Следовательно, дело не только в том, что развитие музыки намного обогнало оперный театр с его публикой, и потому редким исключением является теперь контакт с новым – даже в форме трения, которое могло бы зажечь искру. Социальные условия, а вместе с ними и стиль и содержание даже традиционных опер столь далеки от сознания современного посетителя театра, что есть все основания сомневаться в том, постигается ли их смысл вообще. От широких масс слушателей трудно ожидать знания не только эстетических условностей, на которых была основана опера, но и той манеры сублимации, которую она предполагает. А все то занимательное, что несла массам опера XIX в. и еще раньше опера Венеции, Неаполя и Гамбурга XVII в. – благодаря помпезным декорациям, внушительности действия, завораживающему разнообразию и чувственной привлекательности, – все это давным-давно переселилось в кино.
Кино материально превзошло оперу и настолько снизило духовные критерии, что никакая опера с ее духовным багажом не может конкурировать с ним. Кроме того, можно подозревать, что как раз перспектива буржуазной эмансипации в обществе, возвеличение индивида, восстающего против гнетущего порядка, – мотив, общий для Дон Жуана и Зигфрида, Леоноры и Саломеи, – не находят больше отклика у слушателей или даже встречаются с противодействием и отпором тех, кто отрекся от индивидуальности или же не имеет никакого представления о личности. Кармен, Аида и Травиата выступали когда-то в защиту гуманности, страстно протестуя против жестоких условий существования, и музыка при этом, как звучание непосредственного, олицетворяла Природу. Можно предполагать, что сегодняшние посетители театра даже и не вспоминают об этом, – отождествления с гонимой femme entretenue [61] , давно вымершим типом, не происходит точно так же, как и отождествления с оперными цыганами, которые продолжают влачить свое существование как маскарадные персонажи. Короче говоря, между современным обществом, включая и такую, представляющую его в целом часть, как оперная публика, и самой оперой пролегла глубокая пропасть.
[61]Содержанка (франц.).
В этой-то пропасти и обосновалась опера, пока ей не отказали совсем. Опера – парадигма такой формы, которая неуклонно потребляется, хотя она не только утратила всякую духовную актуальность, но, по всей вероятности, вообще не встречает больше адекватного понимания. Не только в таком святилище, как Венская придворная опера, но и в хороших немецких провинциальных театрах, недержателям абонементов и другим непривилегированным лицам бывает трудно достать хотя бы один билет[26]. В Вене, как и в 1920 г., перед выступлениями звезд выстраиваются хвосты фанатических энтузиастов, готовых простоять всю ночь в надежде "схватить" билет утром.

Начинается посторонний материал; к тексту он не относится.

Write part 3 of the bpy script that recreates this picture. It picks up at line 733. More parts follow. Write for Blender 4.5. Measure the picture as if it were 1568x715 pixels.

Хотя контакт между публикой и ее любимцами и не столь тесен, как прежде, но и сегодня можно еще слышать, как молодой человек говорит в фойе театра о теноре с необыкновенно прекрасным голосом, называя его уменьшительным именем и прибавляя притяжательное местоимение "мой". На премьерах всегда раздаются бурные аплодисменты – их непременность вызывает подозрения; восторг едва ли позволяет критически отнестись к чему бы то ни было.
Все это можно объяснить, только если исходить из того, что опера больше не берется как то, чем она является или являлась, но воспринимается как нечто совершенно иное. Ее любят теперь, но уже не знают. Ее сторонникам видятся в ней лучи былой серьезности и былого достоинства высокого искусства. Тем не менее она предоставляет себя в распоряжение их вкуса, который не способен отдать должное этому ее достоинству, да и далек от этого, вкуса, который строит свой фундамент на развалинах XIX в. Сила, привязывающая людей к опере, – это воспоминание о том, о чем эти люди вообще не могут больше вспоминать, – о легендарном золотом веке, лишь в век железный обретшем блеск, каковым никогда не обладал. Средство для такого ирреального воспоминания – привычность отдельных мелодий или, как у Вагнера, мотивов, вдалбливаемых в голову. Потребление оперы в значительной мере становится узнаванием – подобно тому как это происходит со шлягерами. Но только узнавание вряд ли происходит с такой же точностью, как в последнем случае; едва ли многие слушатели сумеют пропеть "amour est enfant de Boheme" от начала до конца, они скорее всего будут просто реагировать на сигнал: – "Любовь – дитя богемы", и радоваться, что распознали его.